I’m relieved when Sydney can’t find the song - the quick bursts of ‘Crazy’ are more than enough - and we get out of the confines of the annexe, back into the drawing room, where I spot a framed motto on the wall: “Today is the day you dreamed about yesterday,” it reads, “and all is well.” (Mental note - a good ending). We shake hands and I make my escape down the driveway, past the mortified squirrel, away to the train home. 
Interviews are exhilarating, occasionally nauseating, and this encounter has been no exception. So I take a deep breath, and start to think about putting the conversation in some sort of order. I have an ending. Do I have an intro? What did I get? What really happened? 
It’s at this point that I cross my legs to rest my notebook on my knee, and the awful smell hits me again. I look down. My shoe is covered in dogshit. Well, not entirely covered. Much of it has surely come off on the deep shag of Sydney Devine’s drawing room carpet, and Sydney, dear old Steak’n’Kidney, has endured, inhaled, and will now have to Hoover away the filth that I have tread through his otherwise spotless house. 

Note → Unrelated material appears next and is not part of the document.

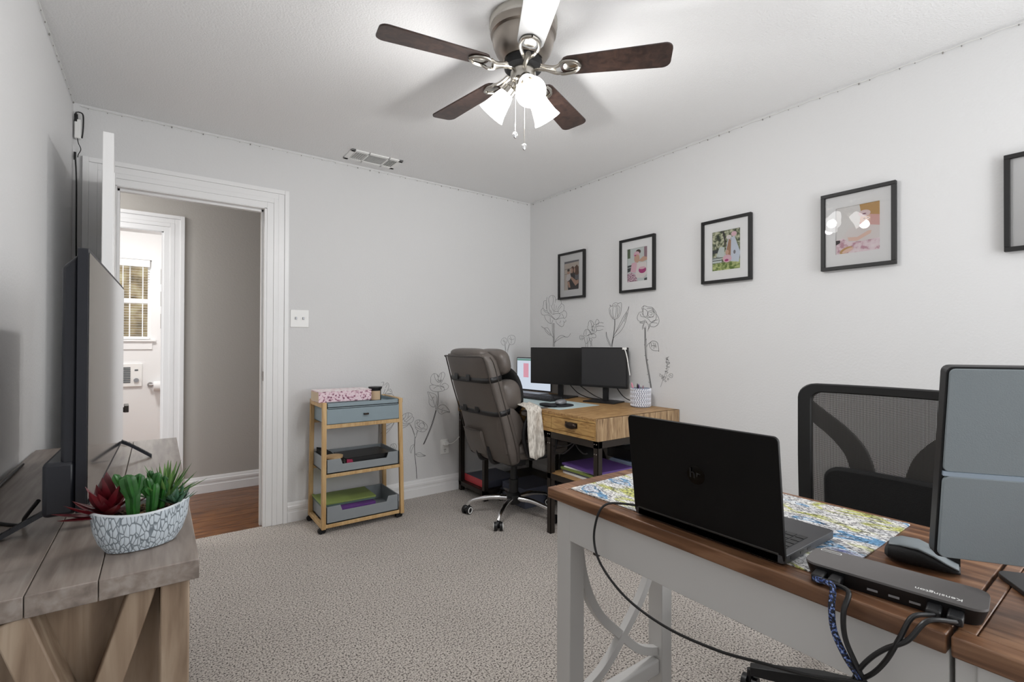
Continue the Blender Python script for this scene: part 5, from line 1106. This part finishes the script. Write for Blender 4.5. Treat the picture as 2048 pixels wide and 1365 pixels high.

I told this story at a journalism awards ceremony. Afterwards, I was accused of making a metaphorical attack on the ethical code of my editor. Perhaps that was my intention. I hope not. Mostly I just wanted to say, in the homespun manner of the Ayrshire Ernest Tubb, be careful of the stones that you throw. 
The moral, journalism tip #57: when you smell shit - check your own shoes.